Dirt in your skirt blog

Day 136… Road Trip

Posted on October 21, 2011 by Margaret Schlachter

“Stripped of yourordinary surroundings, your friends, your daily routines, your refrigerator full of food, your closet full of clothes – with all this taken away, you are forced into direct experience. Such direct experience inevitably makes you aware of who it is that is having the experience. That’s not always comfortable, but it is always invigorating.” -Michael Crichton
 

Traveling solo is in many ways like being in the woods alone. I am not talking about airline, train or any other form of public transport, no I am talking about the solo road trip. The time with you and you alone in a car for hours and hours on end can offer the same solitude found deep within the trail away from all that is comfortable and ordinary. Since about eight hours of my day was spent in a car crossing several states today it sparked this thoughts of past trips. I have learned to embrace the solitude that accompanies these long travels, let the memories of past trips fuel this post.

 

Road trips are an American pastime about as American as apple pie. Pictures of Clark Griswold and family driving across the country to Wally World come to mind when I think road trip, or Thema and Louise with the top down on the convertible. Nothing is more American. As with everything I do, I like the road less traveled the path less beaten. I have for different reasons traveled in my car around the country twice, once partly solo and the second time I was completely solo. The second was an important moment in my evolution as I went out West for a relationship and came back East solo in all aspects of life.
 
The first one opened my eyes to the vast diversity that lies here in our country, it helped me deprogram after four years of college. I saw the sites both iconic and Offbeat, Rushmore, Devil’s Tower, Carhendge, Yosemite, LA, Los Vegas, St. Louis Arch, Field of Dreams, etc… I spent 36 days traveling over 10,000 miles, only about 3 days of that trip were solo, but it gave me the first taste of just what it is like to be in the car alone. My day spent driving from Portland, OR to San Francisco down the 101 still holds some of my most vivid memories from that whole experience. I learned how to take in spectacular sites and moments alone, soak in the beauty and learn how to entertain myself in a car for twelve hours.

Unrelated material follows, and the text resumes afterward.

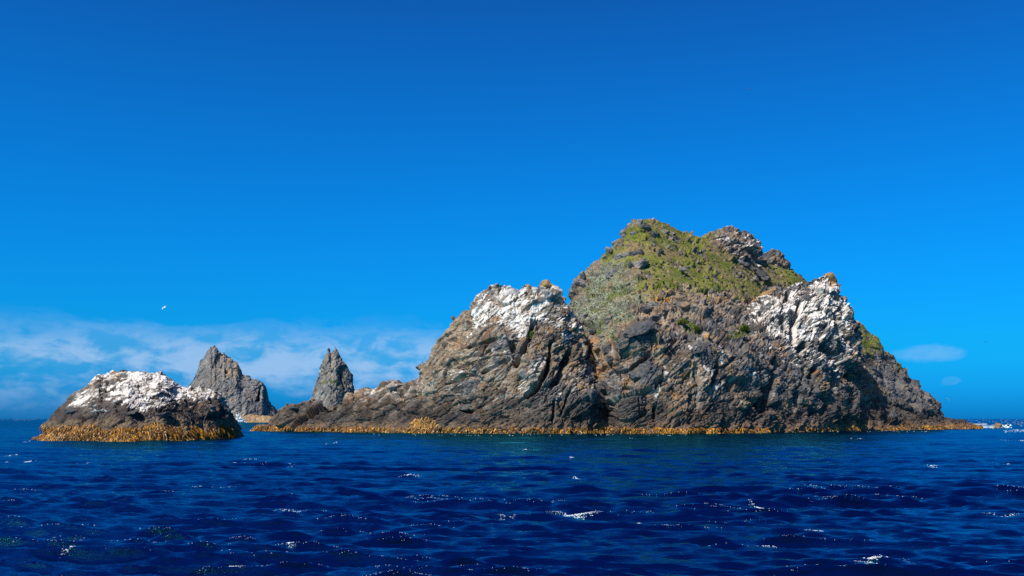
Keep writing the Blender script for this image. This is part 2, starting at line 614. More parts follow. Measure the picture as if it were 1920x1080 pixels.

This trip opened my eyes to being alone, remembering back to how I felt in moments of the drive to San Francisco, I remember having to fake confidence through parts of the Redwoods and at times questioned my ability to cover such a distance alone. This is much of the same way I felt when I was first on the trails of Vermont running alone as the sun set and I was forced to finish the last two miles in the dark, with only the headlamp light to guide me. 
 
My second trip was truly the one that opened my eyes to the power of the solo road trip. I was headed to Montana for the summer. My trip out took about four days. During that time I was completely alone, and because I deplore the interstate and feel if you want to actually see America you need travel down the original routes. So instead this trip after reaching Chicago I headed up the Mississippi following the river to its beginnings in Minnesota then took Route 2 across to Whitefish, Montana, my home for that moment in time.
 
My human contact was limited to check-in people at B&B’s and motels along the way, and the random gas station attendant, or the bartender at the restaurant. I spent hours without uttering a word to a single person. During this trip I learned how to eat at a restaurant alone, how to change a lightbulb in the car, but really the most important thing was I learned how to be with myself. This was and is the hardest lesson to learn.

 

It is during this time, alone with yourself, that your brain takes over and all the memories and thoughts that are filed away in our everyday life seem to burst out. For when you are surrounded by the plains of Montana where you travel for hours and feel as if you are not moving. It is during these times that it gets uncomfortable, as life decisions are questions, past relationships revisited, current relationships questioned, and at times even hopelessness can take over. As with distance running the highs of solo travel are heighten with the time and distance, creative thoughts burst out all around, future ambitions and goals seem to roll out like the carpet of asphalt in front of the car. 
 
You are forced to look within yourself and see what is underneath the surface. Thoughts and memories have ways of presenting themselves along the long stretches of road. As you fall deepen down the rabbit hole, a calmness emerges when the realization hits that being alone has empowered you. It has empowered you to see within yourself those things many spend a lifetime running away from.
 
It is dealing with the unknown that lies ahead on the road and trail that compel me to venture out as each experience fosters change and growth. The woods offers the same sense of clarity for me, it gets ugly at times along the way but I emerge a better person each time.